This week's Friday session was all about the NFP report and the PMI, which showed resilience in the US economy. As a result of this, the US Dollar went a little lower only to find support near the 20 SMA located at 103.30. Since then, the USD has received substantial ground and is trading near 104.20.
The NFP report showed more jobs were added in August as compared to July. Similarly, the earnings also increased, but the pace was a little slow. Furthermore, the unemployment rate went a little higher and caused some concerns about the health of the US labor market.
That's why it wouldn't be wrong to say that it was the data from ISM that really helped the USD to turn bullish. Although even the ISM showed contraction, the reading was still better than last month & thus sparked a bullish revival in the USD.
After the recent data, there's now a 33% chance of a rate hike in November as compared to earlier odds of 40%. In other words, the health of the US economy is not as good as it was a few months ago and thus may push the Fed to stop and rethink its policies.

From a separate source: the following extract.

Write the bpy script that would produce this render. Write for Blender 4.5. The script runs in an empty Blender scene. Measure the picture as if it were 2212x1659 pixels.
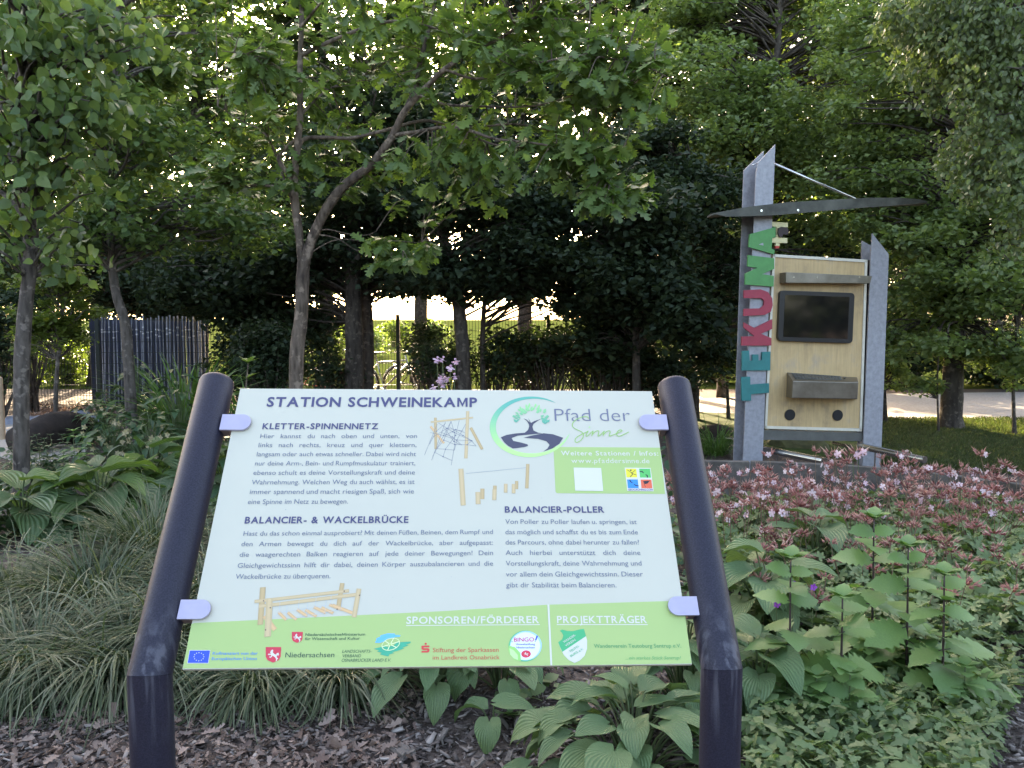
import bpy, bmesh, math, random
import numpy as np
from mathutils import Vector, Matrix
random.seed(7); rng = np.random.default_rng(7)
SC = bpy.context.scene; COL = SC.collection
R = math.radians

# ---------------------------------------------------------------- camera
F = 1750.0; CX, CY = 1106.0, 829.5; CAMZ = 1.55
PITCH = math.atan(139.5 / F)
cam_d = bpy.data.cameras.new('camera'); cam = bpy.data.objects.new('camera', cam_d); COL.objects.link(cam)
cam_d.sensor_width = 36; cam_d.lens = 36 * F / 2212; cam_d.clip_start = 0.05; cam_d.clip_end = 3000
cam.location = (0, 0, CAMZ); cam.rotation_euler = (math.pi / 2 - PITCH, 0, 0)
SC.camera = cam
# ---------------------------------------------------------------- sky, sun, exposure
SUN_EL, SUN_AZ = R(19), R(-14)            # azimuth from +Y, negative = to the left
w = bpy.data.worlds.new('World'); SC.world = w; w.use_nodes = True
nt = w.node_tree; bg = nt.nodes['Background']
sky = nt.nodes.new('ShaderNodeTexSky'); sky.sky_type = 'NISHITA'; sky.sun_disc = False
sky.sun_elevation = SUN_EL; sky.sun_rotation = SUN_AZ; sky.air_density = 0.8; sky.dust_density = 4.0; sky.ozone_density = 0.7
nt.links.new(sky.outputs[0], bg.inputs[0]); bg.inputs[1].default_value = 0.15
sd = bpy.data.lights.new('sun', 'SUN'); sd.energy = 4.5; sd.angle = R(0.5); sd.color = (1, 0.86, 0.66)
so = bpy.data.objects.new('sun', sd); COL.objects.link(so)
sdir = Vector((math.sin(SUN_AZ) * math.cos(SUN_EL), math.cos(SUN_AZ) * math.cos(SUN_EL), math.sin(SUN_EL)))
so.rotation_euler = sdir.to_track_quat('Z', 'Y').to_euler(); so.location = (0, 0, 20)
SC.view_settings.view_transform = 'Standard'; SC.view_settings.look = 'None'
SC.view_settings.gamma = 1.0; SC.view_settings.exposure = 3.25; SC.view_settings.use_white_balance = True; SC.view_settings.white_balance_temperature = 7600; SC.view_settings.white_balance_tint = 12
SC.render.engine = 'CYCLES'; SC.cycles.max_bounces = 8; SC.cycles.transmission_bounces = 6
SC.cycles.sample_clamp_indirect = 6

# ---------------------------------------------------------------- geometry helpers
SP, CP = math.sin(PITCH), math.cos(PITCH)
def ray(px, py):
    a, b = (px - CX) / F, (CY - py) / F
    return np.array([a, CP + b * SP, -SP + b * CP])
def at(px, py, Y):
    r = ray(px, py); return np.array([0, 0, CAMZ]) + r * (Y / r[1])
def gnd(px, py, z=0.0):
    r = ray(px, py); return np.array([0, 0, CAMZ]) + r * ((z - CAMZ) / r[2])

def link(name, me, mat=None, parent=None, smooth=False):
    o = bpy.data.objects.new(name, me); COL.objects.link(o)
    if mat is not None and len(me.materials) == 0: me.materials.append(mat)
    if parent is not None: o.parent = parent
    if smooth: me.polygons.foreach_set('use_smooth', np.ones(len(me.polygons), bool))
    return o
def tag(o, label=None, cat=None, group=None, kind=None):
    if label: o['label'] = label
    if cat: o['category'] = cat
    if group: o['group'] = group
    if kind: o['kind'] = kind
    return o
def empty(name, loc, label, cat, group=None, rz=0):
    o = bpy.data.objects.new(name, None); COL.objects.link(o); o.location = loc; o.rotation_euler[2] = rz
    o.empty_display_size = .1
    return tag(o, label, cat, group)
def mesh_np(name, V, Fc, tint=None):
    """V (n,3); Fc list of (m,k) int arrays"""
    me = bpy.data.meshes.new(name)
    V = np.asarray(V, np.float32)
    me.vertices.add(len(V)); me.vertices.foreach_set('co', V.ravel())
    if not isinstance(Fc, list): Fc = [Fc]
    Fc = [np.asarray(f, np.int32) for f in Fc if len(f)]
    loops = np.concatenate([f.ravel() for f in Fc]); tot = np.concatenate([np.full(len(f), f.shape[1], np.int32) for f in Fc])
    me.loops.add(len(loops)); me.loops.foreach_set('vertex_index', loops)
    st = np.concatenate([[0], np.cumsum(tot)[:-1]]).astype(np.int32)
    me.polygons.add(len(tot)); me.polygons.foreach_set('loop_start', st); me.polygons.foreach_set('loop_total', tot)
    me.update(calc_edges=True)
    if tint is not None:
        at_ = me.attributes.new('tint', 'FLOAT', 'POINT'); at_.data.foreach_set('value', np.asarray(tint, np.float32))
    return me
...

In the short-term, the AUD/USD D1 chart is bearish since the USD strength remains the dominant theme. If we look at the RSI, it is hovering near the midline but continues to touch the negative territory. So, based on this indicator alone, we can say that the trend remains AUD bearish and USD bullish.
In addition, the MACD indicator is also showing red bars, which is yet another reason to believe in a bearish AUD/USD. For now, the support levels for the AUD/USD are 0.6430 and then 0.6400. If the 0.6400 is pierced on the daily chart, the next support will be near 0.6390.
On the other hand, the resistance level for the AUD/USD is near the 0.6460 and then the 0.6480. After that, the next stop for the AUD bulls will be 0.6500.